Well? What is is it? . . . . we decided the WORST case scenario is re-doing something, but then pondered, “if it’s a do-over, would the second time be BETTER?” . . . what if in the act of failing and making mistakes they are becoming more discerning and critical of their work, able to distinguish right and wrong on their own!?

First of all, I believe it is essential to have ground work in place so that students feel comfortable enough to make those initial mistakes and secondly but MOST important is the TIME and FRAMEWORK for them to evaluate, share and IMPROVE based on those mistakes. And THEN, if a mistake is made, it is a GOOD ONE!

My year 12 students are at such a crucial time in their Major Design Projects, all through the process it has been a goal of mine to program/cater for time for SELF experimentation. Common questions such as “which plastic is suitable? what glue do I use” ALL get the same answer. . . . EXPERIMENT? TRY? RESEARCH? and decide YOURSELF!! I revel in thinking about HOW MUCH MORE they are learning by just working it out themselves! . . . . but why do I feel more comfortable in doing this with older students??

My year 7 and 8 technology classes run based on projects, in order to complete the projects students follow steps and a series of demonstrations.

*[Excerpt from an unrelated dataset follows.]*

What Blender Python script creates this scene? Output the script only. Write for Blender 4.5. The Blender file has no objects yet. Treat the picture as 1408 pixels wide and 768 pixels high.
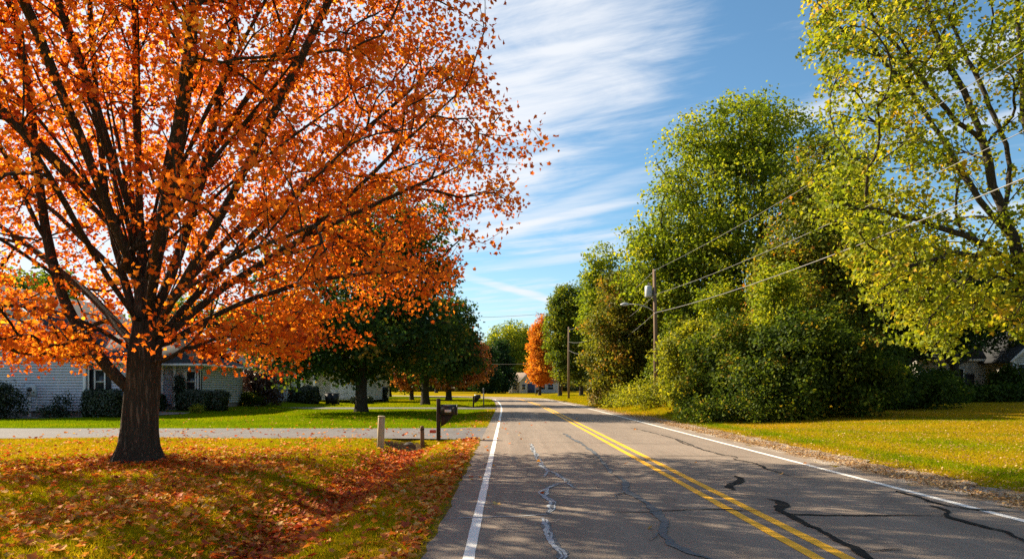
import bpy, math, random
import numpy as np
R = math.radians
SC = bpy.context.scene
COL = SC.collection

# ------------------------------------------------------------------ camera
CAM_H, F, VX, VY = 1.6, 1000.0, 697.0, 532.0        # eye height; focal length and vanishing point in photo pixels
cam_d = bpy.data.cameras.new('camera'); cam = bpy.data.objects.new('camera', cam_d); COL.objects.link(cam)
cam.location = (0, 0, CAM_H); cam.rotation_euler = (R(90), 0, 0)
cam_d.sensor_width = 36; cam_d.lens = F*36/1408
cam_d.shift_x = 7/1408; cam_d.shift_y = 148/1408
cam_d.clip_start = .1; cam_d.clip_end = 3000
SC.camera = cam

# ------------------------------------------------------------------ light
SUN_EL, SUN_AZ = R(33), R(-60)                      # azimuth from +Y towards +X
sd = (math.cos(SUN_EL)*math.sin(SUN_AZ), math.cos(SUN_EL)*math.cos(SUN_AZ), math.sin(SUN_EL))
from mathutils import Vector
sl = bpy.data.lights.new('sun', 'SUN'); sl.energy = 5.0; sl.angle = R(.53); sl.color = (1, .85, .62)
so = bpy.data.objects.new('sun', sl); COL.objects.link(so)
so.rotation_euler = Vector(sd).to_track_quat('Z', 'Y').to_euler(); so.location = (-60, 40, 60)

SC.view_settings.view_transform = 'Standard'; SC.view_settings.look = 'None'
SC.view_settings.exposure = 1.5; SC.view_settings.gamma = 1; SC.view_settings.use_curve_mapping = False
SC.render.engine = 'CYCLES'
cy = SC.cycles
cy.max_bounces = 6; cy.diffuse_bounces = 3; cy.glossy_bounces = 2; cy.transmission_bounces = 4; cy.transparent_max_bounces = 4
cy.use_denoising = False; cy.caustics_reflective = False; cy.caustics_refractive = False
cy.sample_clamp_indirect = 6

class NT:
    """small helper to write node trees"""
    def __init__(s, tree): s.t = tree; s.n = tree.nodes; s.l = tree.links; s.n.clear()
    def new(s, typ, **kw):
        nd = s.n.new(typ)
        for k, v in kw.items(): setattr(nd, k, v)
        return nd
    def put(s, sock, v):
        if hasattr(v, 'is_output') or isinstance(v, bpy.types.NodeSocket): s.l.new(v, sock)
        else: sock.default_value = v
    def math(s, op, a, b=0.0, c=None, clamp=False):
        nd = s.new('ShaderNodeMath', operation=op, use_clamp=clamp)
        s.put(nd.inputs[0], a); s.put(nd.inputs[1], b)
        if c is not None: s.put(nd.inputs[2], c)
        return nd.outputs[0]
    def mix(s, f, a, b, blend='MIX'):
        nd = s.new('ShaderNodeMix', data_type='RGBA', blend_type=blend)
        s.put(nd.inputs[0], f)
        for sock, v in ((nd.inputs[6], a), (nd.inputs[7], b)):
            s.put(sock, (*v, 1) if isinstance(v, tuple) and len(v) == 3 else v)
        return nd.outputs[2]
    def ramp(s, f, stops):
        nd = s.new('ShaderNodeValToRGB'); e = nd.color_ramp.elements
        while len(e) < len(stops): e.new(.5)
        for k, (p, c) in enumerate(stops):
            e[k].position = p; e[k].color = (*c, 1) if len(c) == 3 else c
        s.put(nd.inputs[0], f); return nd.outputs[0]
    def fall(s, f, lo, hi, a=0.0, b=1.0, smooth=True):
        nd = s.new('ShaderNodeMapRange', interpolation_type='SMOOTHSTEP' if smooth else 'LINEAR')
        s.put(nd.inputs[0], f)
        for k, v in zip((1, 2, 3, 4), (lo, hi, a, b)): s.put(nd.inputs[k], v)
        return nd.outputs[0]
    def noise(s, vec, scale, detail=4, rough=.55, dist=0.0):
        nd = s.new('ShaderNodeTexNoise'); s.put(nd.inputs['Vector'], vec)
        nd.inputs['Scale'].default_value = scale; nd.inputs['Detail'].default_value = detail
        nd.inputs['Roughness'].default_value = rough; nd.inputs['Distortion'].default_value = dist
        return nd.outputs[0]
    def mapping(s, vec, scale=(1, 1, 1), rot=(0, 0, 0), loc=(0, 0, 0)):
        nd = s.new('ShaderNodeMapping'); s.put(nd.inputs[0], vec)
        nd.inputs[1].default_value = loc; nd.inputs[2].default_value = rot; nd.inputs[3].default_value = scale
        return nd.outputs[0]

# ------------------------------------------------------------------ sky
W = bpy.data.worlds.new('World'); SC.world = W; W.use_nodes = True
N = NT(W.node_tree)
sky = N.new('ShaderNodeTexSky', sky_type='NISHITA'); sky.sun_disc = False
sky.sun_elevation = SUN_EL; sky.sun_rotation = SUN_AZ
sky.altitude = 200; sky.air_density = 1.0; sky.dust_density = .6; sky.ozone_density = 2.2
tc = N.new('ShaderNodeTexCoord'); sep = N.new('ShaderNodeSeparateXYZ'); N.put(sep.inputs[0], tc.outputs['Generated'])
dx, dy, dz = sep.outputs
zc = N.math('ADD', N.math('MAXIMUM', dz, 0.0), .10)
cu = N.math('DIVIDE', dx, zc); cv = N.math('DIVIDE', dy, zc)
cmb = N.new('ShaderNodeCombineXYZ'); N.put(cmb.inputs[0], cu); N.put(cmb.inputs[1], cv)
pl = cmb.outputs[0]
ys = N.math('MAXIMUM', dy, .05)
gu = N.math('DIVIDE', dx, ys); gv = N.math('DIVIDE', dz, ys)      # direction as slopes against due north
rot = N.mapping(pl, (1, 1, 1), (0, 0, R(24)))
fib = N.noise(N.mapping(rot, (.30, 1.15, 1)), 1.9, 9, .60, .5)
fib2 = N.noise(N.mapping(rot, (.5, 3.4, 1), (0, 0, R(-7))), 2.4, 8, .65, .3)
big = N.noise(pl, .55, 3, .5, .2)
edge = N.math('ADD', gu, N.math('MULTIPLY', gv, -.42))            # the cloud sheet thins out to the right
edge = N.math('ADD', edge, N.math('MULTIPLY', N.math('SUBTRACT', big, .5), .35))
cover = N.fall(edge, -.12, .17, 1.0, 0.0)
cover = N.math('MULTIPLY', cover, N.fall(gv, .10, .34, .42, 1.0))
veil = N.math('ADD', N.math('MULTIPLY', cover, .60), N.math('MULTIPLY', N.math('SUBTRACT', fib, .5), 1.7))
veil = N.math('ADD', veil, N.math('MULTIPLY', N.math('SUBTRACT', fib2, .5), .95))
puff = N.noise(N.mapping(rot, (.9, 1.5, 1)), 3.4, 9, .62, .8)
veil = N.math('ADD', veil, N.math('MULTIPLY', N.math('SUBTRACT', puff, .5), .85))
veil = N.fall(veil, .0, .86)
front = N.fall(dy, .25, .55)
sunside = N.math('MULTIPLY', N.fall(gu, -.30, -.02, 1.0, 0.0), front)
veil = N.math('MULTIPLY', veil, N.fall(dy, .0, .4, .25, 1.0))
veil = N.math('MAXIMUM', veil, N.math('MULTIPLY', sunside, .92))
def streak(a, b, w, amp):                                         # a thin band along a great circle
    (x0, y0), (x1, y1) = [((p[0]-VX)/F, (VY-p[1])/F) for p in (a, b)]
    nx, ny = -(y1-y0), (x1-x0); L = math.hypot(nx, ny); nx /= L; ny /= L
    dd = N.math('ADD', N.math('MULTIPLY', N.math('SUBTRACT', gu, x0), nx), N.math('MULTIPLY', N.math('SUBTRACT', gv, y0), ny))
    dd = N.math('ADD', dd, N.math('MULTIPLY', N.math('SUBTRACT', fib2, .5), w*.9))
    m = N.fall(N.math('ABSOLUTE', dd), w*.15, w, 1, 0)
    return N.math('MULTIPLY', m, N.math('MULTIPLY', amp, N.fall(fib, .25, .6)))
for a, b, w, amp in (((700, 313), (835, 283), .012, 1.0), ((640, 380), (750, 410), .009, .95),
                     ((640, 372), (830, 350), .012, .6), ((690, 330), (900, 262), .008, .5), ((1040, 185), (1190, 128), .022, .7)):
    veil = N.math('MAXIMUM', veil, streak(a, b, w, amp))
low = N.fall(dz, .0, .22, .45, 0.0)
veil = N.math('MAXIMUM', veil, low)
veil = N.math('MULTIPLY', veil, .95, clamp=True)
skyc = N.mix(1.0, sky.outputs[0], (1.06, 1.42, 1.46), 'MULTIPLY')
skc = N.mix(veil, skyc, (8.0, 8.3, 8.8))
bg = N.new('ShaderNodeBackground'); N.put(bg.inputs[0], skc); bg.inputs[1].default_value = .041
wo = N.new('ShaderNodeOutputWorld'); N.l.new(bg.outputs[0], wo.inputs[0])

# ------------------------------------------------------------------ materials
def mat(name):
    m = bpy.data.materials.new(name); m.use_nodes = True
    nt = NT(m.node_tree); o = nt.new('ShaderNodeOutputMaterial')
    return m, nt, o
def principled(nt, o, col, rough=.8, bump=None, bstr=.3, bdist=.02, spec=.3, metal=0.0):
    p = nt.new('ShaderNodeBsdfPrincipled')
    nt.put(p.inputs['Base Color'], (*col, 1) if isinstance(col, tuple) and len(col) == 3 else col)
    nt.put(p.inputs['Roughness'], rough); p.inputs['Specular IOR Level'].default_value = spec
    nt.put(p.inputs['Metallic'], metal)
    if bump is not None:
        b = nt.new('ShaderNodeBump'); b.inputs['Strength'].default_value = bstr; b.inputs['Distance'].default_value = bdist
        nt.put(b.inputs['Height'], bump); nt.l.new(b.outputs[0], p.inputs['Normal'])
    nt.l.new(p.outputs[0], o.inputs[0]); return p
def geo_pos(nt): return nt.new('ShaderNodeNewGeometry').outputs['Position']
def obj_co(nt): return nt.new('ShaderNodeTexCoord').outputs['Object']
def rough_mat(name, a, b, scale=6, rough=.8, bump=.2, spec=.3, stretch=(1, 1, 1), metal=0.0):
    m, nt, o = mat(name); v = nt.mapping(geo_pos(nt), stretch)
    n1 = nt.noise(v, scale, 6, .6); n2 = nt.noise(v, scale*9, 3, .6)
    f = nt.fall(nt.math('ADD', nt.math('MULTIPLY', n1, .7), nt.math('MULTIPLY', n2, .3)), .3, .7)
    principled(nt, o, nt.mix(f, a, b), rough, n2, bump, .01, spec, metal); return m
def foliage(name, stops, transl=.45, gloss=.05, boost=1.35, rough=.45):
    m, nt, o = mat(name)
    at = nt.new('ShaderNodeAttribute', attribute_name='tint')
    c = nt.ramp(at.outputs['Fac'], stops)
    d = nt.new('ShaderNodeBsdfDiffuse'); t = nt.new('ShaderNodeBsdfTranslucent'); g = nt.new('ShaderNodeBsdfGlossy')
    nt.put(d.inputs[0], c); nt.put(t.inputs[0], nt.mix(1.0, c, (boost, boost*.95, boost*.7), 'MULTIPLY'))
    g.inputs['Roughness'].default_value = rough; nt.put(g.inputs[0], (.9, .9, .85, 1))
    m1 = nt.new('ShaderNodeMixShader'); m1.inputs[0].default_value = transl
    nt.l.new(d.outputs[0], m1.inputs[1]); nt.l.new(t.outputs[0], m1.inputs[2])
    m2 = nt.new('ShaderNodeMixShader'); m2.inputs[0].default_value = gloss
    nt.l.new(m1.outputs[0], m2.inputs[1]); nt.l.new(g.outputs[0], m2.inputs[2])
    nt.l.new(m2.outputs[0], o.inputs[0]); return m
def bark_mat(name, a, b, sc=1.0):
    m, nt, o = mat(name); p = geo_pos(nt)
    v = nt.mapping(p, (9*sc, 9*sc, 1.1*sc))
    n1 = nt.noise(v, 2.2, 6, .65, .6); n2 = nt.noise(p, 38*sc, 4, .6); n3 = nt.noise(p, 1.3, 3)
    ridge = nt.math('ABSOLUTE', nt.math('SUBTRACT', n1, .5))
    f = nt.fall(ridge, .0, .16)
    c = nt.mix(f, a, b); c = nt.mix(nt.math('MULTIPLY', n3, .5), c, (.10, .085, .06))
    h = nt.math('ADD', nt.math('MULTIPLY', f, .8), nt.math('MULTIPLY', n2, .25))
    principled(nt, o, c, .9, h, .9, .03, .15); return m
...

Reflecting and comparing this to how I run my senior classes, I couldn’t think as to WHY I don’t do the same thing??!! Why do I TELL students all the answers? – – sadly, its due to lack of time, urgh.

So, on friday and today, I gave it a go with my juniors. I let go, and let them make mistakes. . .

And, of course like in my senior classes, they felt comfortable enough to. And even though I normally get excited about the learning that takes place, today what excited me the most is that they were comfortable enough in my classroom to make those mistakes, they shared them with friends (so they didn’t make the same mistake) AND they shared them with me.

Did this impact greatly on time as I originally thought? In “lesson time” it put me behind 1 lesson. BIG WHOOP!! ??

What WAS beneficial is seeing the independent learning, exploration and problem solving in my juniors that I LOVE seeing in my senior classes. We spent time reflecting on each others mistakes in a discussion (and later a blog post), but mainly focused on WHAT WAS LEARNT FROM THEM.

EPIC lessons!! = HAPPY TEACHER!

. . . . I have loved reading about their “mistakes” in their reflective blog posts – I highly recommend this for a reflective blog exercise in your class!